The Continuous Casting Workspace provides continuous casting users with an easy-to-use tool for simulating all the commonly used foundry processes, including continuous billet casting as well as direct chill continuous casting. With the new Continuous Casting Workspace, users will find the tools they need to model their continuous casting process and optimize process parameters. Multi-block meshing provides an efficient method for even more accuracy in high shear and high temperature gradient regions of the casting. Process parameters such as mold and billet cooling, melt flow rate, superheat, and mold geometry are included in the analysis. Melt surface evolution and mold motion are quickly visualized during post-processing where fill and solidification patterns are also readily assessed, so that process modifications can be implemented with confidence.  

The Low Pressure Sand Casting (LPSC) Workspace provides an easy-to-use tool for simulating all the processes commonly used in the foundry. With the new LPSC Workspace, users have the tools they need to model and optimize their process parameters. Filters can be inserted into the bottom fill sprues to further control the fill patterns and eliminate impurities in the melt. FLOW-3D CAST provides ceramic filters for modeling their impact on the flow during filling. The LPSC Workspace provides exothermic riser assemblies and insulating sleeves to address shrinkage and porosity in the solidifying casting. Using FLOW-3D CAST’s roto-tilt feature, the mold can be flipped upside down prior to solidification so that the filling sprues can act as risers. This approach can eliminate the need for additional risering if the filling sprues are appropriately designed. 

The Low Pressure Die Casting Workspace is an intuitive modeling environment designed for engineers to successfully model low pressure die casting applications with FLOW-3D CAST. Flexible pressure controls allow engineers to accurately reproduce pressure, venting and backpressure conditions in order to deliver a complete analysis of fill, air entrapment and porosity defects. Die thermal management and state-of-the-art solidification models seamlessly connect to the fill through the workspace’s sub-process architecture. The Low Pressure Die Casting Workspace provides a complete and accurate solution for all aspects of the simulation in a simple yet versatile modeling environment.

The Lost Foam Casting Workspace provides lost foam casters with all the tools needed to simulate the filling, solidification and cooling subprocesses. Each subprocess is based on a template design which is tailored to provide a clean, easy-to-use setup interface that speaks the language of the casting process engineer. Since most defects in lost foam castings can be traced back to the filling profile, FLOW-3D CAST’s extraordinary accuracy in simulating metal flow and foam burning provides invaluable insights for producing high quality lost foam castings. Filling defects such as foam residue formation are accurately tracked and located in the final casting.

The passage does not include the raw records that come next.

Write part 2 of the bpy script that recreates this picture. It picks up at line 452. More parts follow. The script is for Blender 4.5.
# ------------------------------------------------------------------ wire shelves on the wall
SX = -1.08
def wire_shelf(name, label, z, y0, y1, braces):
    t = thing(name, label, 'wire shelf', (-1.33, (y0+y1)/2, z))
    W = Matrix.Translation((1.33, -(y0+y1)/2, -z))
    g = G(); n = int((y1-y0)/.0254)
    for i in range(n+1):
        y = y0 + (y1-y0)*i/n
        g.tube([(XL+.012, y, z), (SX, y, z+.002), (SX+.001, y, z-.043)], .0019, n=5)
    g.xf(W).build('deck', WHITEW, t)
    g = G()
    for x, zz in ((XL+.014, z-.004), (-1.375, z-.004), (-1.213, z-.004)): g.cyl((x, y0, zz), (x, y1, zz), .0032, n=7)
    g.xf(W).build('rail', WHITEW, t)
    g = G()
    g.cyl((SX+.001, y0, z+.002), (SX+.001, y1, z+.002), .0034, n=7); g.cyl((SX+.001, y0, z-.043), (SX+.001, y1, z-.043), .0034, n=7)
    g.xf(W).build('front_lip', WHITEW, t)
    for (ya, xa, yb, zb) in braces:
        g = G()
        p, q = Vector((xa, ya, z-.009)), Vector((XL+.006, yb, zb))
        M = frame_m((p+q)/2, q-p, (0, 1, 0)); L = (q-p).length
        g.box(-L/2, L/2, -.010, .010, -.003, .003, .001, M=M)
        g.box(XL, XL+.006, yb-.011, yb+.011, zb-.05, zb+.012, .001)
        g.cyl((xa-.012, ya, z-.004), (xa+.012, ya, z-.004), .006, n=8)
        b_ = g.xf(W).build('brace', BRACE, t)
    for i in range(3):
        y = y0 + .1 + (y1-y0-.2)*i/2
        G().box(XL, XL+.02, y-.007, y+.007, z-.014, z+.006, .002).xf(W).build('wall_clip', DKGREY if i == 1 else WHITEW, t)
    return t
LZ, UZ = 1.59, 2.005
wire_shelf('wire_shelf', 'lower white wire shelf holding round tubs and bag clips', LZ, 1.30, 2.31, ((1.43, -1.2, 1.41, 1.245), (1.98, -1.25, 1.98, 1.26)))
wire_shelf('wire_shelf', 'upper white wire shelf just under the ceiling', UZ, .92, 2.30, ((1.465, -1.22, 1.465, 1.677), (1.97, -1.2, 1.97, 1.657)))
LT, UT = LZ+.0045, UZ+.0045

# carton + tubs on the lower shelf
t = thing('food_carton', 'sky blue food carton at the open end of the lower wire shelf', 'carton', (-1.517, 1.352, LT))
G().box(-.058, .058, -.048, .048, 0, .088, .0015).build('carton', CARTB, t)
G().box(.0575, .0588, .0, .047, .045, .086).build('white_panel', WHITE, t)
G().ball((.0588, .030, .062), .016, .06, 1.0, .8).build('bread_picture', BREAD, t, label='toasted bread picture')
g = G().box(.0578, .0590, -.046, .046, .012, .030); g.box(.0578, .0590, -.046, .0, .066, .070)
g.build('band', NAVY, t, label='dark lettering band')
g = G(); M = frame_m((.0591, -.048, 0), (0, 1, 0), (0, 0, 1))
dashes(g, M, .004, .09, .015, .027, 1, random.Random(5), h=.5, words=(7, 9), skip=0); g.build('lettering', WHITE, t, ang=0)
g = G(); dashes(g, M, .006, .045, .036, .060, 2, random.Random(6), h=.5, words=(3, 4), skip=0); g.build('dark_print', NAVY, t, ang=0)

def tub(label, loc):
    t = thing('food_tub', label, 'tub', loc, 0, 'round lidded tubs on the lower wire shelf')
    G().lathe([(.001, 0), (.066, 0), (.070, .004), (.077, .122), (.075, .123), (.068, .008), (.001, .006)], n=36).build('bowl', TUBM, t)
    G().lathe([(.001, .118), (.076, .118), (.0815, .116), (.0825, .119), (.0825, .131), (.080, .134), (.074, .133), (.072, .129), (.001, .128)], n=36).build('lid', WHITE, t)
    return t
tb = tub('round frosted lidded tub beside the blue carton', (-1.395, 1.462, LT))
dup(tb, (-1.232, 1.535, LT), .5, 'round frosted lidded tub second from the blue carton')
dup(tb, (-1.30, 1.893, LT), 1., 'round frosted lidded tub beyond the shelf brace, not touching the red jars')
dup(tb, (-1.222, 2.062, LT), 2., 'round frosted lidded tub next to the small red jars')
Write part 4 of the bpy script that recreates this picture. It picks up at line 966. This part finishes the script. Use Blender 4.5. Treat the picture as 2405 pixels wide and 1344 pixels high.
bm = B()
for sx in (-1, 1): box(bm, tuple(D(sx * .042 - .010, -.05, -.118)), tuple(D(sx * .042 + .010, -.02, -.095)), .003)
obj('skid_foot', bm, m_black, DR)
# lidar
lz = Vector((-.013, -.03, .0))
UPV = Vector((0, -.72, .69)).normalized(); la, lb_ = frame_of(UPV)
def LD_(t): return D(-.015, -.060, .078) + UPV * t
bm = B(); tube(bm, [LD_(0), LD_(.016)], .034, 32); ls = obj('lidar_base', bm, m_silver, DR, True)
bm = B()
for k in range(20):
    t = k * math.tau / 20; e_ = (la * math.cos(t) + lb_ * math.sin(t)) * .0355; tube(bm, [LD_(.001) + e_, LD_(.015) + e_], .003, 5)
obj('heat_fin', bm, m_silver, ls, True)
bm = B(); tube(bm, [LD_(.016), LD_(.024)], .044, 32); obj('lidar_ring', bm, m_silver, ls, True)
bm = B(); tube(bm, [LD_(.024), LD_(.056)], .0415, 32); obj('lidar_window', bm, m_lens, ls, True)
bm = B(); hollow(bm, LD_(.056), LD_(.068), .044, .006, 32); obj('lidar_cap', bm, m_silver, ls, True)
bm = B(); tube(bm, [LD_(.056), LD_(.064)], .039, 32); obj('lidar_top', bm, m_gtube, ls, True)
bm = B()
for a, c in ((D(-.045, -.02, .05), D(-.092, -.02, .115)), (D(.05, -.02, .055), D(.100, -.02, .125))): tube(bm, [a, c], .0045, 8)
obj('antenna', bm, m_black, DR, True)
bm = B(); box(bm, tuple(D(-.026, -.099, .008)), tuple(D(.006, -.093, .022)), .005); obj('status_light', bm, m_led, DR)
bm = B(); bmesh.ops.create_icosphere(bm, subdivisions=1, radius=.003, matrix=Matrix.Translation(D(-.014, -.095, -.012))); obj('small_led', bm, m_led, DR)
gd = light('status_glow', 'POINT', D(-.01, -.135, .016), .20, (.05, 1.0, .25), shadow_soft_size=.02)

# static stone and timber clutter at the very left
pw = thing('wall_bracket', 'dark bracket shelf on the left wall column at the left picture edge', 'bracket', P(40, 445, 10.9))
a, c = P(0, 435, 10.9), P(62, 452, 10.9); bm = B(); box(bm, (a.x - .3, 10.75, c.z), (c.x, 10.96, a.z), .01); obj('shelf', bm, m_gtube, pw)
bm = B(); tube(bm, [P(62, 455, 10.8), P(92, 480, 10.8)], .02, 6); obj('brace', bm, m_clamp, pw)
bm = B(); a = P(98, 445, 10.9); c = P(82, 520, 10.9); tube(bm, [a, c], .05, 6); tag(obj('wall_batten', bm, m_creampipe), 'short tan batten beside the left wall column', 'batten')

The Sand Core Making Workspace provides users with an easy-to-use tool for modeling the shooting and hardening of sand cores. Users will be able to model the shooting of a wide range of sand and binder combinations to predict how a core box fills, locate regions where inadequate filling occurs, and then place and size air vents to improve filling in those regions. All current core hardening processes can be modeled including cold box, hot box, and inorganic processes. Shooting characteristics such as sand density distribution and air flow can be readily visualized.  

The Gravity Die Casting Workspace is an intuitive modeling environment designed to help engineers successfully model gravity die casting applications with FLOW-3D CAST. Ladle motion, venting and backpressure are included in the fill analysis for an accurate prediction of air entrapment and porosity defects, while die thermal management and state-of-the-art solidification models seamlessly connect to the fill solution through the workspace’s sub-process architecture. The Gravity Die Casting Workspace provides a complete and accurate solution for all aspects of the simulation in a simple, versatile modeling environment.

The Centrifugal Casting Workspace provides centrifugal casting users with an easy-to-use tool for simulating horizontal and vertical true centrifugal castings, semi-centrifugal castings, and centrifuge castings. With the new Centrifugal Casting Workspace, users will find all the tools needed to model their process and optimize design parameters. Spinning molds and rotating meshes provide users with the flexibility to model any mold motion imaginable including ladle pouring. 

The Sand Casting Workspace provides sand casters with all the tools needed to simulate their filling, solidification, and cooling analyses. The Sand Casting Process Workspace provides the user with a templated design tailored to deliver a clean, easy-to-use setup interface that speaks the language of the casting process engineer. 

The Investment Casting Workspace provides investment casters with an easy-to-use tool for simulating all aspects of investment casting, including shell generation, filling, solidification (with either static or moving Bridgman shell molds), and cooling. A shell mold creation tool is provided for quick and reliable shell geometry creation, while radiation and view factor models accurately capture radiative heat transfer between different parts of the shell. For directional solidification, a moving oven with a hot upper section separated from a cooler lower section captures the Bridgman process. Melt surface evolution as well as mold motion, filling detail and solidification patterns are readily assessed through intuitive post-processing tools, allowing for process modifications to be implemented with confidence.